What is interesting is that this implies that Shell’s decisions in the Arctic will demonstrate, like no other activity, the business model the company is committed to. If Shell were to decide to leave the Arctic, that would be a significant step indeed.
But it’s not just Shell that is faced with a choice. Time and again in Shell’s Sustainability Reports, the company’s executives stress that it’s not Shell that is taking the lead in exploiting the Arctic. It’s the Arctic nations themselves that do so. “The nations of the Arctic have taken the decision to open up the region for offshore development and trust companies such as Shell to do it responsibly”, says Pickard in the 2013 Sustainability Report. (Marvin Odum says literally the same in the 2012 Report – they must have talked about it to each other.)
In the 2014 Sustainability Report, Pickard says: “The people who live in the Arctic nations such as Canada, Greenland, Norway, Russia and the USA own these natural resources and it’s their decision alone whether or not they should be developed. These nations have asked Shell and other companies to help explore this vital, long-term source of economic security.”
Van Beurden clearly does not believe that 25 years from now supply and demand of energy will look fundamentally different from today
Leaving aside Pickard’s somewhat dubious assumption that “the people” are identical with their governments, she does have a point. If these nations decide they need or want to get their hands on the oil and gas in the Arctic, they will do so – and then it hardly matters who does the drilling. It might as well be a relatively responsible and competent company like Shell.
In that sense, the activists and shareholders who are demanding that Shell leaves the Arctic, are aiming at the wrong target. They should be targeting the governments of the Arctic countries first of all.

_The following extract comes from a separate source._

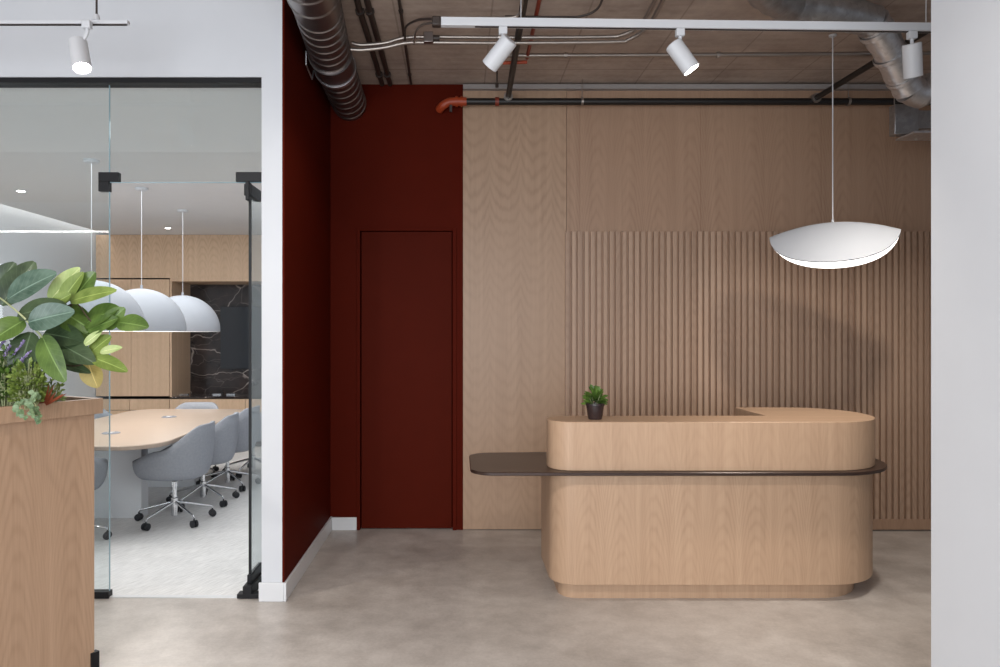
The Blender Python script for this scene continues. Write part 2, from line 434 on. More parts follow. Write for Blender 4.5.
def smooth_path(pts, n=8):
    pts = [Vector(p) for p in pts]; q = [pts[0]*2-pts[1]]+pts+[pts[-1]*2-pts[-2]]; out = []
    for i in range(1, len(q)-2):
        p0, p1, p2, p3 = q[i-1:i+3]
        for k in range(n):
            t = k/n
            out.append(.5*((2*p1)+(p2-p0)*t+(2*p0-5*p1+4*p2-p3)*t*t+(3*p1-p0-3*p2+p3)*t**3))
    out.append(pts[-1]); return out
def resample(path, step):
    out = [path[0]]; acc = 0
    for a, b in zip(path[:-1], path[1:]):
        L = (b-a).length
        if L < 1e-9: continue
        t = step-acc
        while t <= L: out.append(a+(b-a)*(t/L)); t += step
        acc = (acc+L) % step if L+acc >= step else acc+L
    out.append(path[-1]); return out

# ================================================================== SETTING
YB = 5.85     # back wall face
YP = 4.30     # white partition face
ZC = 3.62     # concrete ceiling
struct('floor', B(-9, 6, -3, 5.95, -.08, 0), M['floor'], 'polished grey concrete lobby floor')
struct('floor', B(-8, -1.18, 4.37, 11.2, -.02, .004), M['carpet'], 'pale striated meeting room floor beyond the glass')
struct('ceiling', B(-9, 6, -2.4, 5.95, ZC, ZC+.1), M['ceil'], 'raw board marked concrete lobby ceiling')
struct('ceiling', MB().box(-4.9, -1.18, 5.5, 11.2, 2.98, 3.13).slope(-4.9, -1.18, 4.425, 5.5, 3.12, 2.98, 3.16), M['conf_ceiling'], 'white meeting room ceiling')
# partition: white wall above the glass and the white wall end beside the red alcove
XJ = -1.179; XR = -1.044
struct('wall_front', MB().box(-9, XJ, YP, 4.42, 3.13, ZC), M['white_wall'], 'white bulkhead wall above the glass front')
struct('wall_end', MB().box(XJ, XR-.012, YP, 4.42, 0, ZC), M['white_wall'], 'narrow white wall end beside the glass doorway')
struct('wall_left', MB().box(XR-.012, XR, YP+.001, YB, 0, ZC).box(XR-.10, XR-.012, 4.42, YB, 0, ZC), M['red'], 'oxblood red side wall of the alcove')
struct('wall_alcove', MB().box(XR, -.83, YB, 5.95, 0, ZC).box(-.83, .033, YB, 5.95, 2.44, ZC).box(-.02, .033, YB, 5.95, 0, 2.44), M['red'], 'oxblood red back wall around the door')
struct('wall_back', B(.033, .872, YB, 5.95, .005, ZC), M['oak_wall1'], 'figured oak veneer wall panel left of the slats')
struct('wall_back', B(.875, 5.9, YB, 5.95, .005, ZC), M['oak_wall'], 'oak veneer wall above and behind the slats')
struct('wall_right', B(1.836, 2.06, -1.5, 2.8, 0, ZC), M['white_wall'], 'white wall end at the right edge of the view')
struct('wall_right', B(5.9, 6, -1.5, 5.95, 0, ZC), M['white_wall'], 'white far right side wall of the lobby')
struct('trim_1', B(.033, 5.9, 5.80, YB-.001, 3.568, 3.605), M['channel'], 'pale metal channel along the top of the oak wall')
struct('trim_2', B(-9, XJ, 4.31, 4.41, 3.10, 3.13), M['black'], 'black header rail of the glass front', bev=.003)
struct('baseboard_left', MB().box(XR, XR+.015, YP-.014, YB-.001, 0, .112), M['white_trim'], 'white baseboard along the red side wall', bev=.003)
struct('baseboard_front', MB().box(XJ-.014, XR+.0, YP-.015, YP-.001, 0, .112), M['white_trim'], 'white baseboard on the wall end', bev=.003)
struct('baseboard_back', MB().box(XR+.015, -.83, YB-.015, YB-.001, 0, .105), M['white_trim'], 'short white baseboard left of the red door', bev=.003)

# red door
d = thing('door_1', (-.44, YB, 0), 'flush oxblood red door in the alcove', 'door', kind='structure')
B(-.795, -.06, YB+.022, YB+.062, .008, 2.425).build('door_leaf', M['red_door'], d)
B(-.83, -.02, YB+.081, YB+.095, 0, 2.44).build('light_blocker', M['red'], d)  # unseen panel added behind the leaf to block light through its gaps
MB().box(-.83, -.803, YB-.012, YB+.08, 0, 2.452).box(-.052, -.02, YB-.012, YB+.08, 0, 2.452).box(-.803, -.052, YB-.012, YB+.08, 2.43, 2.452).build('door_frame', M['red'], d, bev=.002)

# glass front
w = thing('window_1', (-3.6, 4.36, 0), 'tall fixed glass panel beside the doorway', 'window', kind='structure')
B(-9, -2.117, 4.354, 4.366, .04, 3.10).build('glass_pane', M['glass'], w)
B(-2.1169, -2.114, 4.354, 4.366, .04, 3.10).build('glass_edge', M['glass_edge'], w)
B(-9, -2.110, 4.335, 4.385, 0, .04).build('floor_channel', M['black'], w)
w = thing('window_2', (-1.65, 4.36, 2.51), 'glass transom above the open doorway', 'window', kind='structure')
B(-2.111, -1.181, 4.354, 4.366, 2.512, 3.10).build('glass_pane', M['glass'], w)
B(-2.111, -1.181, 4.354, 4.366, 2.509, 2.512).build('glass_edge', M['glass_edge'], w)
MB().box(-2.175, -2.055, 4.34, 4.38, 2.515, 2.57).box(-2.175, -2.112, 4.34, 4.38, 2.455, 2.515).build('patch_fitting', M['black'], w, bev=.002)
MB().box(-1.345, -1.181, 4.335, 4.385, 2.512, 2.57).build('patch_fitting', M['black'], w, bev=.002)
struct('trim_3', B(-2.118, XJ, 4.345, 4.375, 0, .007), M['white_trim'], 'thin pale threshold strip in the glass doorway')
w = thing('door_2', (-1.262, 4.36, 0), 'glass door leaf swung open into the meeting room', 'door', kind='structure')
B(-1.280, -1.268, 4.40, 5.24, .03, 2.47).build('glass_pane', M['glass'], w)
B(-1.282, -1.267, 4.388, 4.40, .03, 2.47).build('glass_edge', M['black'], w)
MB().box(-1.302, -1.247, 4.33, 4.60, .006, .075).box(-1.287, -1.261, 4.37, 4.62, .075, .13).build('bottom_pivot', M['black'], w, bev=.004)
MB().box(-1.297, -1.252, 4.34, 4.56, 2.43, 2.50).box(-1.2855, -1.2625, 4.33, 4.385, 2.40, 2.512).build('top_pivot', M['black'], w, bev=.004)
B(-1.335, -1.20, 4.325, 4.39, .004, .03).build('floor_closer', M['black'], w, bev=.003)

# meeting room shell
struct('wall_left', B(-5.25, -5.1, 4.45, 11.3, 0, 3.35), M['white_wall'], 'pale plaster wall of the meeting room washed by the cove light')
struct('wall_end', B(-9, XR, 11.2, 11.3, 0, 3.3), M['white_wall'], 'meeting room end wall behind the cabinets')
struct('wall_right', B(-1.18, -1.152, 4.425, 11.2, 0, ZC), M['white_wall'], 'right side wall of the meeting room')
c = thing('cove_light', (-5.0, 7.8, 3.0), 'linear cove light along the meeting room wall', 'light')
B(-5.10, -4.90, 4.45, 11.2, 3.26, 3.30).build('cove_housing', M['white_wall'], c)
B(-4.93, -4.90, 4.45, 11.2, 3.131, 3.26).build('fascia', M['white_wall'], c)
B(-4.985, -4.955, 4.5, 10.1, 3.235, 3.258).build('led_strip', M['cove'], c)

YC = 10.1
def cab(x0, x1, label, seams):
    t = thing('tall_cabinet', ((x0+x1)/2, YC, 0), label, 'cabinet', 'tall oak cabinets')
    B(x0, x1, YC+.022, YC+.75, .71, 2.355).build('body', M['dark_gap'], t)
    xs = [x0]+seams+[x1]
    for a, b in zip(xs[:-1], xs[1:]):
        B(a+.003, b-.003, YC, YC+.02, .714, 2.352).build('door', M['oak_cab'], t)
cab(-5.095, -4.06, 'tall oak cabinet with two flush doors left of the marble niche', [-4.6])
t = thing('upper_cabinet', (-3.2, YC, 2.36), 'long oak upper cabinet under the ceiling over the niche', 'cabinet')
B(-5.095, -1.19, YC+.022, YC+.75, 2.375, 2.978).build('body', M['dark_gap'], t)
for a, b in ((-5.095, -3.95), (-3.95, -2.75), (-2.75, -1.19)):
    B(a+.0015, b-.0015, YC, YC+.02, 2.372, 2.977).build('door', M['oak_cab'], t)
t = thing('media_niche', (-3.0, YC, .7), 'oak framed niche lined with black veined marble', 'niche')
MB().box(-4.055, -4.03, YC, YC+.75, .7, 2.37).box(-4.03, -1.19, YC, YC+.75, 2.325, 2.37).build('frame', M['oak_cab'], t)
B(-4.03, -1.19, YC+.70, YC+.74, .70, 2.325).build('marble_slab', M['marble'], t)
B(-4.03, -1.19, YC+.0, YC+.70, .69, .705).build('marble_ledge', M['marble'], t)
t = thing('low_cabinet', (-3.0, YC, 0), 'run of low oak drawers below the cabinets and niche', 'cabinet')
B(-5.095, -1.19, YC+.022, YC+.75, .005, .68).build('body', M['dark_gap'], t)
for a, b in ((-5.095, -4.62), (-4.62, -4.06), (-4.06, -3.0), (-3.0, -2.0), (-2.0, -1.19)):
    B(a+.004, b-.004, YC, YC+.02, .52, .672).build('drawer', M['oak_cab'], t)
    B(a+.004, b-.004, YC, YC+.02, .09, .513).build('door', M['oak_cab'], t)
t = thing('television', (-2.74, YC+.66, 1.07), 'black television mounted on the black marble', 'television')
B(-3.56, -1.92, YC+.645, YC+.66, 1.07, 1.99).build('screen', M['screen'], t)
B(-3.565, -1.915, YC+.66, YC+.698, 1.065, 1.995).build('housing', M['black'], t)
for i, X in enumerate((-3.98, -3.50, -3.3)):
    t = B(X-.06, X+.06, YC+.3, YC+.36, .7056, .722).build('ledge_bracket', M['chrome'])
    tag(t, ['small metal bar on the marble ledge at the niche corner', 'small metal bar on the marble ledge, middle one of three', 'small metal bar on the marble ledge, rightmost of three'][i], 'bracket', 'metal bars on the marble ledge')

# ================================================================== SLATTED PANEL
x0 = (565-VX)/123.1; sl = MB(); n = 0; x = x0
while x < 5.85:
    sl.box(x, x+.031, YB-.032, YB-.006, .095, 2.42); x += .051
t = thing('slatted_panel', (2.9, YB, 0), 'vertical oak slat panel behind the reception desk', 'wall panel')
sl.build('slats', M['oak_slat'], t)
B(x0, 5.88, YB-.006, YB-.001, .095, 2.42).build('backing', M['oak_wall'], t)
B(x0, 5.88, YB-.030, YB-.001, .01, .095).build('base_rail', M['oak_wall'], t)

# ================================================================== RECEPTION DESK
t = thing('reception_desk', (1.6, 4.6, 0), 'oak reception desk with rounded ends and a dark cantilevered worktop', 'desk')
low = rounded([(.553, 4.286), (2.64, 4.286), (2.64, 4.86), (.553, 4.86)], [.15, .42, .1, .02])
MB().prism(low, .098, .763, .003).build('lower_body', M['oak_desk'], t)
toe = rounded([(.61, 4.345), (2.53, 4.345), (2.53, 4.80), (.61, 4.80)], [.11, .36, .1, .05])
MB().prism(toe, .0, .098).build('toe_kick', M['oak_desk_up'], t)
top = rounded([(.068, 4.205), (2.705, 4.205), (2.705, 5.09), (.068, 4.90)], [.14, .47, .4, .14], 18)
MB().prism(top, .765, .785, .003).build('worktop', M['bronze'], t)
up = rounded([(.540, 4.25), (2.635, 4.25), (2.635, 5.085), (1.95, 5.085), (1.955, 4.575), (.540, 4.575)], [.14, .42, .34, 0, 0, .14], 18)
MB().prism(up, .786, 1.075, .003).build('counter', M['oak_desk_up'], t)

# potted plant on the counter
pc = at(595, 419.3, 4.385); pc.z = 1.076
t = thing('potted_plant', pc, 'small leafy green plant in a dark pot on the reception counter', 'plant')
MB().lathe([(0, 0), (.040, 0), (.043, .008), (.054, .082), (.058, .084), (.058, .098), (.051, .098), (.048, .078), (0, .078)], pc, 32).build('pot', M['terra'], t)
MB().lathe([(.0475, .080), (.0, .082)], pc, 24).build('soil', M['soil'], t)
lf = MB(); st = MB()
for i in range(170):
    a = random.uniform(0, 2*PI); e = random.uniform(-.25, 1.4); r = random.uniform(.02, .062)
    c = pc+Vector((math.cos(a)*math.cos(e)*r, math.sin(a)*math.cos(e)*r, .105+math.sin(e)*r*1.35))
    dd = Vector((math.cos(a)*math.cos(e), math.sin(a)*math.cos(e), math.sin(e)*.6+.1)).normalized()
    L = random.uniform(.016, .030)
    lf.leaf(c-dd*.01, c+dd*L, L*.9, (random.uniform(-.4, .4), -.7, 1), nv=5, nu=3)
for i in range(14):
    a = random.uniform(0, 2*PI); r = random.uniform(.02, .06)
    st.tube([pc+Vector((math.cos(a)*.01, math.sin(a)*.01, .078)), pc+Vector((math.cos(a)*r, math.sin(a)*r, .078+random.uniform(.04, .08)))], .0012, 5)
lf.build('foliage', M['leaf_small'], t); st.build('stems', M['stem'], t)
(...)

Yet this does not remove the responsibility for Shell to make its own strategic decision about where it wants to go. When asked, in Shell’s 2014 Sustainability Report, “What impact does Arctic drilling have on climate change and the melting sea ice?”, Pickard answers: “The Arctic is especially vulnerable to the effects of global warming. Scientific measurements show that the thickness and extent of summer sea ice in the Arctic have declined over the past 30 years. The loss of sea ice has the potential to accelerate global warming and to change world climate patterns.” And she adds: “Climate change is a key issue for Shell. The scientific evidence shows that the rising CO2 levels in the atmosphere is the main cause of climate change. It is the effect of cumulative emissions around the world, rather than being caused by Arctic drilling.”
If Shell really believes this, isn’t it time that the company should at least start to alter its course? Nothing in the company’s utterances indicates that it is doing so, as critics like John Ashton and Adriaan Kamp have recently pointed out on Energy Post.
At the annual general meeting last Tuesday, defending Shell’s course, CEO Ben van Beurden said: “If there will be no further investments in oil production, the gap between supply and demand could be 70 million barrels per day by 2040 [i.e. we will virtually have no oil production left!]… we will need sustained and substantial investment just to meet the demand to fuel economic growth especially in the developing world.”
Van Beurden clearly does not believe that 25 years from now supply and demand of energy will look fundamentally different from today.